Now 30, the native of Sulligent, Alabama sees Tennessee as a chance to show what he can do for an up-and-coming team that has made some big moves this offseason.

“They’ve got a quarterback in (Marcus) Mariota, who’s a young guy, who’s going to grow each and every year, is going to be a great guy in this league; the addition of DeMarco Murray was important,” he said. “And then looking at the defensive side of the ball, those guys played great ball last year on defense.

“Dick LeBeau is a legend, understands the game. And then for me, it’s also the opportunity to be able to get closer to home, closer to family, things you can’t really buy, for me.”

It also helped his decision that, simply, the Titans had a desire to bring him to Nashville.

“When a team comes after you and a team expresses their want and continues to stick with you even though you’re taking your time in the process, and they continue to show their want and their need for you, that said a lot for me,” he said. “I’ve always wanted to be where I was wanted, and Tennessee was the place.”

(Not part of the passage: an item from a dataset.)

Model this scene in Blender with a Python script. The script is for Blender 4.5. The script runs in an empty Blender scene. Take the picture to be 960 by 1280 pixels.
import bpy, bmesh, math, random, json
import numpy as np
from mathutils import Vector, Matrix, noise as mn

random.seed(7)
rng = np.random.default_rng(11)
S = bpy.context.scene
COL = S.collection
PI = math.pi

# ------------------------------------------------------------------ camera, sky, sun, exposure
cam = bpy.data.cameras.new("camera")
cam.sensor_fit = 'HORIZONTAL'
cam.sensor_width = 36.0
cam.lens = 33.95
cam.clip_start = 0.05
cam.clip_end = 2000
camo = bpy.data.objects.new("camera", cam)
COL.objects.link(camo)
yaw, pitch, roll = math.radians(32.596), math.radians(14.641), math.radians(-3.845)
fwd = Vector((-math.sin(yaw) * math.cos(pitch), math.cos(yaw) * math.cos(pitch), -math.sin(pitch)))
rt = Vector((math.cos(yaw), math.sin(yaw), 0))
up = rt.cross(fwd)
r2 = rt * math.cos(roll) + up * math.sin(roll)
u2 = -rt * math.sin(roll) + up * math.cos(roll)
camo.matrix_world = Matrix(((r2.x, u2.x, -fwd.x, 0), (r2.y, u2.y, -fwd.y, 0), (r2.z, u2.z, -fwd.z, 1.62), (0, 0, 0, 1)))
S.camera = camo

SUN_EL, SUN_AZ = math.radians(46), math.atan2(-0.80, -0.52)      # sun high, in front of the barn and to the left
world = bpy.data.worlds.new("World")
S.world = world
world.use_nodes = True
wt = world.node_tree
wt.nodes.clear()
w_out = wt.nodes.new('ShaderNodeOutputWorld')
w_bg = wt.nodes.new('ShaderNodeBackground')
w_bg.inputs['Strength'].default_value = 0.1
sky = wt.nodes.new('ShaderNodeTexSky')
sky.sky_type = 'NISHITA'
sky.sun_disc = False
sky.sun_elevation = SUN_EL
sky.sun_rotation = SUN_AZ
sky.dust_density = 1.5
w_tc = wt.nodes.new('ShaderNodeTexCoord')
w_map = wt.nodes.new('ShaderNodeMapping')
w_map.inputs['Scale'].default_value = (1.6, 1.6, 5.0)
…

But while his new home is across the country, Johnson said he will always carry Cardinals fans and the BirdGang in his heart.

“I was able to grow so much here and was able to experience so many great things,” he said. “And I thank the fan base for always sticking with it during the down times early in my career to seeing us being able to turn things around to where they are now. I’m just proud I was able to have a hand in that. I truly appreciate them.

“I wish things could have been different as well — I’ve been here for seven years, I’ve always had a dream of retiring as a Cardinal and finishing my career out here, but sometimes God closes doors for you, and I can’t walk through a door that’s closed. For me, I had to take what was open and I’m excited about the opportunity of being a Tennessee Titan.”